Can you output the material exactly as written, minus any pictures it holds?

3D scene scripts:
* * * * * * * * *

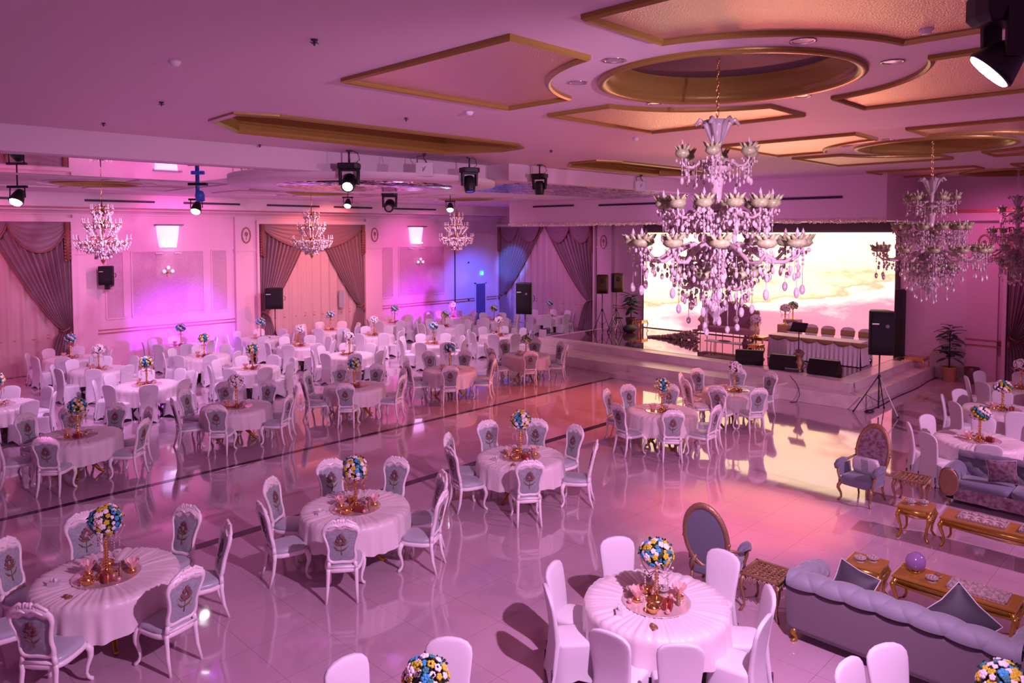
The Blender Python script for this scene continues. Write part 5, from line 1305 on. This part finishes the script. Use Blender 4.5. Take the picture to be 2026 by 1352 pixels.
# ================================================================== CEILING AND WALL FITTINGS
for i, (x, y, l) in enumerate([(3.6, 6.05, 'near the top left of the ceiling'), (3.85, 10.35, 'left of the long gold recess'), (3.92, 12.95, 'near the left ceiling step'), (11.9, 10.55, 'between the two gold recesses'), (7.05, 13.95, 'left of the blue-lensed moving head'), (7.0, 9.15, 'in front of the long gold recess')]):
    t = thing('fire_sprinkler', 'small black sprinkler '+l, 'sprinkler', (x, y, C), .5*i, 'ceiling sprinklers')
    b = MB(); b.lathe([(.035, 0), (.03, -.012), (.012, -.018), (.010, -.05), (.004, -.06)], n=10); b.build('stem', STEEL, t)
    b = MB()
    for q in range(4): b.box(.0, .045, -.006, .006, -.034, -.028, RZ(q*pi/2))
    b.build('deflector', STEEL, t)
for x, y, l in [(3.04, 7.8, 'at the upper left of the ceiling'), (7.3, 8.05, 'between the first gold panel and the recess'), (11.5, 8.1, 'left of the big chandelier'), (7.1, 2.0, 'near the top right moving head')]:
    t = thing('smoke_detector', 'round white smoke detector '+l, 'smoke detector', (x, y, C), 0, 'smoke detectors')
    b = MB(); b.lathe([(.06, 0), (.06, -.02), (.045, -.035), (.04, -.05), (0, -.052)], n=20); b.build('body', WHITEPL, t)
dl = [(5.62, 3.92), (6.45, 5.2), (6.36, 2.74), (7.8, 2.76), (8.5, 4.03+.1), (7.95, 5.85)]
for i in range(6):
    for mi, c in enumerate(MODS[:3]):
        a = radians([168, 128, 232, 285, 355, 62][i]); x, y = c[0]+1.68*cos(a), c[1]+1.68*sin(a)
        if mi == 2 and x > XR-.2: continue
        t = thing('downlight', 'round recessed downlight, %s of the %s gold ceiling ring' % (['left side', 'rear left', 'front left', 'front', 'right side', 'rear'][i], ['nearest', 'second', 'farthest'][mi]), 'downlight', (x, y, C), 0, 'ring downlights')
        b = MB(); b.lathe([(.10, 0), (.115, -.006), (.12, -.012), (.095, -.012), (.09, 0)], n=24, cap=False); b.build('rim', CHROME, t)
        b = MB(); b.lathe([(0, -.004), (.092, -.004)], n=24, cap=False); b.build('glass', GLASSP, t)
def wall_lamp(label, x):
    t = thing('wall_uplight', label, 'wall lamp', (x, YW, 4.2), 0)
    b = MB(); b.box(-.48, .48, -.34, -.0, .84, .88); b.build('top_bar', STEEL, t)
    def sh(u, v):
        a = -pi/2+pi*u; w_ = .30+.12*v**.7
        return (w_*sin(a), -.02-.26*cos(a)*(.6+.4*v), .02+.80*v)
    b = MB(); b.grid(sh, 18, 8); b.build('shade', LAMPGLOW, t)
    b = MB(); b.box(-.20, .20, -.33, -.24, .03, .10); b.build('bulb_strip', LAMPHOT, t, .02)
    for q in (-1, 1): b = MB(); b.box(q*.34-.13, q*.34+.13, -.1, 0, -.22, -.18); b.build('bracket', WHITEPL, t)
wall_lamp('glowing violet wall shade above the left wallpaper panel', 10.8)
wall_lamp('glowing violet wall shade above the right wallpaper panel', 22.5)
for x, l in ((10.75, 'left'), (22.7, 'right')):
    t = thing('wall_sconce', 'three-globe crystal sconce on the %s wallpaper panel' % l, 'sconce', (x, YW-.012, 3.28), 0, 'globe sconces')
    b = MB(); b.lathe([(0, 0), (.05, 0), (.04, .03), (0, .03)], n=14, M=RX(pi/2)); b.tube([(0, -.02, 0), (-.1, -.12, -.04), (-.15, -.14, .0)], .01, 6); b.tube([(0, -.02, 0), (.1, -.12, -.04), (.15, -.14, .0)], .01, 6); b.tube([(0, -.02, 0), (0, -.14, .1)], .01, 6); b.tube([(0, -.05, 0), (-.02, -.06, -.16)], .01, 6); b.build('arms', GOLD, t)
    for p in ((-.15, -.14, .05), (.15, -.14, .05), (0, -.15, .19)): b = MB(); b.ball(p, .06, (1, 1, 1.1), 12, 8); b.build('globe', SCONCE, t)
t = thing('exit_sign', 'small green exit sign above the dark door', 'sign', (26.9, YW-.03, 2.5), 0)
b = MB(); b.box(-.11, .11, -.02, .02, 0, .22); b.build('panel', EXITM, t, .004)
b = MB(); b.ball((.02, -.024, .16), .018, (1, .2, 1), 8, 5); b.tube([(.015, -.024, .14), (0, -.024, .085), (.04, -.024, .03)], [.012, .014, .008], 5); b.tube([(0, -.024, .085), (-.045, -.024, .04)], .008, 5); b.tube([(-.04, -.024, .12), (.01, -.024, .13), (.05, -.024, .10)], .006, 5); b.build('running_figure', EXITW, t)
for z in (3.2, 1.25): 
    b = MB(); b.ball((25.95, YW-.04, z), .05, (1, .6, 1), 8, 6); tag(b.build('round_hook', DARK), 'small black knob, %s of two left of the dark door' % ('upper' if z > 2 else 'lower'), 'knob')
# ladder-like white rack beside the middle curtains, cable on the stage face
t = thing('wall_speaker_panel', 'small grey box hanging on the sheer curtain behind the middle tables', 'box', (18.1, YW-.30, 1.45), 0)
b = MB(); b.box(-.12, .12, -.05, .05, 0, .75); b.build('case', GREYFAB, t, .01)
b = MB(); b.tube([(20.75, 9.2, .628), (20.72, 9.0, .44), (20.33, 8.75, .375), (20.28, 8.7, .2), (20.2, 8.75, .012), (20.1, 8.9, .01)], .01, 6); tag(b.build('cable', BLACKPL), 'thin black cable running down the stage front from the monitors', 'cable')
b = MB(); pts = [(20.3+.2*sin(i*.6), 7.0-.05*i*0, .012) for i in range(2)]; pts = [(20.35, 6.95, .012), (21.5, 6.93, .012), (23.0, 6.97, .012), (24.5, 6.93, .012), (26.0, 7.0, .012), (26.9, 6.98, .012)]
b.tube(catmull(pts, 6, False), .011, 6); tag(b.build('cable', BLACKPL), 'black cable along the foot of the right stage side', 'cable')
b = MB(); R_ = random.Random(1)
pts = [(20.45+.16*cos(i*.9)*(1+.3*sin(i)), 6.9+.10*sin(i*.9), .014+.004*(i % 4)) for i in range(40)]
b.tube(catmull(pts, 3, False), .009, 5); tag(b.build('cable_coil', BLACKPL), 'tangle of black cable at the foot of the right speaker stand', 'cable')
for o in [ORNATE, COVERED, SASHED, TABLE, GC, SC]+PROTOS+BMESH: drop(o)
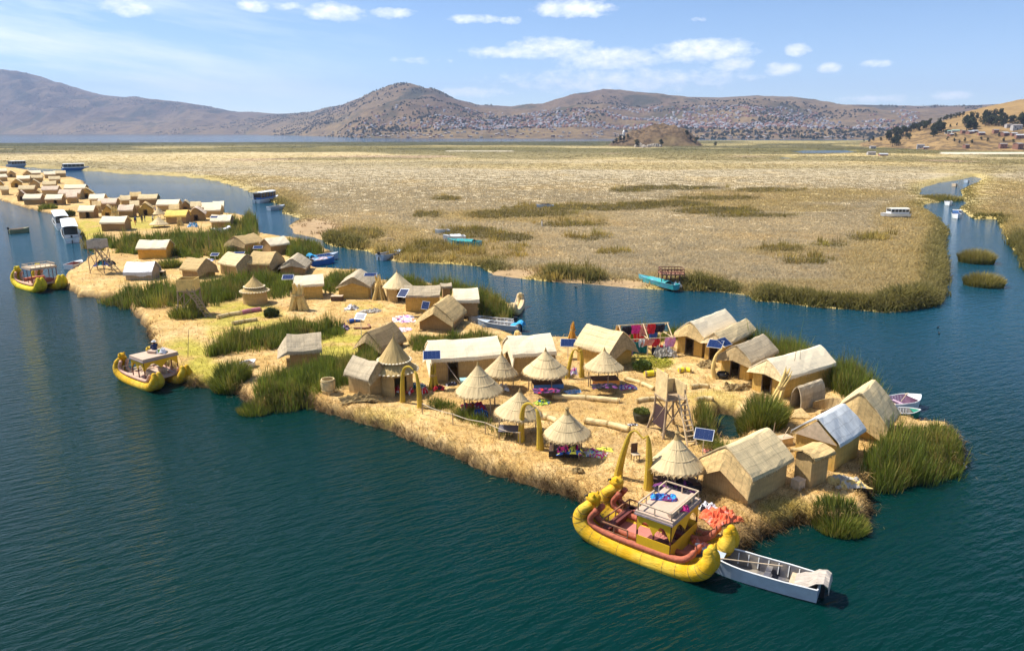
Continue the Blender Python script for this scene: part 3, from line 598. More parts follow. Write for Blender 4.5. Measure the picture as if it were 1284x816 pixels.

* * * * * * * * *

> [Completed task]:
The Blender Python script for this scene continues. Write part 5, from line 1305 on. This part finishes the script. Use Blender 4.5. Take the picture to be 2026 by 1352 pixels.
# ================================================================== CEILING AND WALL FITTINGS
for i, (x, y, l) in enumerate([(3.6, 6.05, 'near the top left of the ceiling'), (3.85, 10.35, 'left of the long gold recess'), (3.92, 12.95, 'near the left ceiling step'), (11.9, 10.55, 'between the two gold recesses'), (7.05, 13.95, 'left of the blue-lensed moving head'), (7.0, 9.15, 'in front of the long gold recess')]):
    t = thing('fire_sprinkler', 'small black sprinkler '+l, 'sprinkler', (x, y, C), .5*i, 'ceiling sprinklers')
    b = MB(); b.lathe([(.035, 0), (.03, -.012), (.012, -.018), (.010, -.05), (.004, -.06)], n=10); b.build('stem', STEEL, t)
    b = MB()
    for q in range(4): b.box(.0, .045, -.006, .006, -.034, -.028, RZ(q*pi/2))
    b.build('deflector', STEEL, t)
for x, y, l in [(3.04, 7.8, 'at the upper left of the ceiling'), (7.3, 8.05, 'between the first gold panel and the recess'), (11.5, 8.1, 'left of the big chandelier'), (7.1, 2.0, 'near the top right moving head')]:
    t = thing('smoke_detector', 'round white smoke detector '+l, 'smoke detector', (x, y, C), 0, 'smoke detectors')
    b = MB(); b.lathe([(.06, 0), (.06, -.02), (.045, -.035), (.04, -.05), (0, -.052)], n=20); b.build('body', WHITEPL, t)
dl = [(5.62, 3.92), (6.45, 5.2), (6.36, 2.74), (7.8, 2.76), (8.5, 4.03+.1), (7.95, 5.85)]
for i in range(6):
    for mi, c in enumerate(MODS[:3]):
        a = radians([168, 128, 232, 285, 355, 62][i]); x, y = c[0]+1.68*cos(a), c[1]+1.68*sin(a)
        if mi == 2 and x > XR-.2: continue
        t = thing('downlight', 'round recessed downlight, %s of the %s gold ceiling ring' % (['left side', 'rear left', 'front left', 'front', 'right side', 'rear'][i], ['nearest', 'second', 'farthest'][mi]), 'downlight', (x, y, C), 0, 'ring downlights')
        b = MB(); b.lathe([(.10, 0), (.115, -.006), (.12, -.012), (.095, -.012), (.09, 0)], n=24, cap=False); b.build('rim', CHROME, t)
        b = MB(); b.lathe([(0, -.004), (.092, -.004)], n=24, cap=False); b.build('glass', GLASSP, t)
def wall_lamp(label, x):
    t = thing('wall_uplight', label, 'wall lamp', (x, YW, 4.2), 0)
    b = MB(); b.box(-.48, .48, -.34, -.0, .84, .88); b.build('top_bar', STEEL, t)
    def sh(u, v):
        a = -pi/2+pi*u; w_ = .30+.12*v**.7
        return (w_*sin(a), -.02-.26*cos(a)*(.6+.4*v), .02+.80*v)
    b = MB(); b.grid(sh, 18, 8); b.build('shade', LAMPGLOW, t)
    b = MB(); b.box(-.20, .20, -.33, -.24, .03, .10); b.build('bulb_strip', LAMPHOT, t, .02)
    for q in (-1, 1): b = MB(); b.box(q*.34-.13, q*.34+.13, -.1, 0, -.22, -.18); b.build('bracket', WHITEPL, t)
wall_lamp('glowing violet wall shade above the left wallpaper panel', 10.8)
wall_lamp('glowing violet wall shade above the right wallpaper panel', 22.5)
for x, l in ((10.75, 'left'), (22.7, 'right')):
    t = thing('wall_sconce', 'three-globe crystal sconce on the %s wallpaper panel' % l, 'sconce', (x, YW-.012, 3.28), 0, 'globe sconces')
    b = MB(); b.lathe([(0, 0), (.05, 0), (.04, .03), (0, .03)], n=14, M=RX(pi/2)); b.tube([(0, -.02, 0), (-.1, -.12, -.04), (-.15, -.14, .0)], .01, 6); b.tube([(0, -.02, 0), (.1, -.12, -.04), (.15, -.14, .0)], .01, 6); b.tube([(0, -.02, 0), (0, -.14, .1)], .01, 6); b.tube([(0, -.05, 0), (-.02, -.06, -.16)], .01, 6); b.build('arms', GOLD, t)
    for p in ((-.15, -.14, .05), (.15, -.14, .05), (0, -.15, .19)): b = MB(); b.ball(p, .06, (1, 1, 1.1), 12, 8); b.build('globe', SCONCE, t)
t = thing('exit_sign', 'small green exit sign above the dark door', 'sign', (26.9, YW-.03, 2.5), 0)
b = MB(); b.box(-.11, .11, -.02, .02, 0, .22); b.build('panel', EXITM, t, .004)
b = MB(); b.ball((.02, -.024, .16), .018, (1, .2, 1), 8, 5); b.tube([(.015, -.024, .14), (0, -.024, .085), (.04, -.024, .03)], [.012, .014, .008], 5); b.tube([(0, -.024, .085), (-.045, -.024, .04)], .008, 5); b.tube([(-.04, -.024, .12), (.01, -.024, .13), (.05, -.024, .10)], .006, 5); b.build('running_figure', EXITW, t)
for z in (3.2, 1.25): 
    b = MB(); b.ball((25.95, YW-.04, z), .05, (1, .6, 1), 8, 6); tag(b.build('round_hook', DARK), 'small black knob, %s of two left of the dark door' % ('upper' if z > 2 else 'lower'), 'knob')
# ladder-like white rack beside the middle curtains, cable on the stage face
t = thing('wall_speaker_panel', 'small grey box hanging on the sheer curtain behind the middle tables', 'box', (18.1, YW-.30, 1.45), 0)
b = MB(); b.box(-.12, .12, -.05, .05, 0, .75); b.build('case', GREYFAB, t, .01)
b = MB(); b.tube([(20.75, 9.2, .628), (20.72, 9.0, .44), (20.33, 8.75, .375), (20.28, 8.7, .2), (20.2, 8.75, .012), (20.1, 8.9, .01)], .01, 6); tag(b.build('cable', BLACKPL), 'thin black cable running down the stage front from the monitors', 'cable')
b = MB(); pts = [(20.3+.2*sin(i*.6), 7.0-.05*i*0, .012) for i in range(2)]; pts = [(20.35, 6.95, .012), (21.5, 6.93, .012), (23.0, 6.97, .012), (24.5, 6.93, .012), (26.0, 7.0, .012), (26.9, 6.98, .012)]
b.tube(catmull(pts, 6, False), .011, 6); tag(b.build('cable', BLACKPL), 'black cable along the foot of the right stage side', 'cable')
b = MB(); R_ = random.Random(1)
pts = [(20.45+.16*cos(i*.9)*(1+.3*sin(i)), 6.9+.10*sin(i*.9), .014+.004*(i % 4)) for i in range(40)]
b.tube(catmull(pts, 3, False), .009, 5); tag(b.build('cable_coil', BLACKPL), 'tangle of black cable at the foot of the right speaker stand', 'cable')
for o in [ORNATE, COVERED, SASHED, TABLE, GC, SC]+PROTOS+BMESH: drop(o)
Continue the Blender Python script for this scene: part 3, from line 598. More parts follow. Write for Blender 4.5. Measure the picture as if it were 1284x816 pixels.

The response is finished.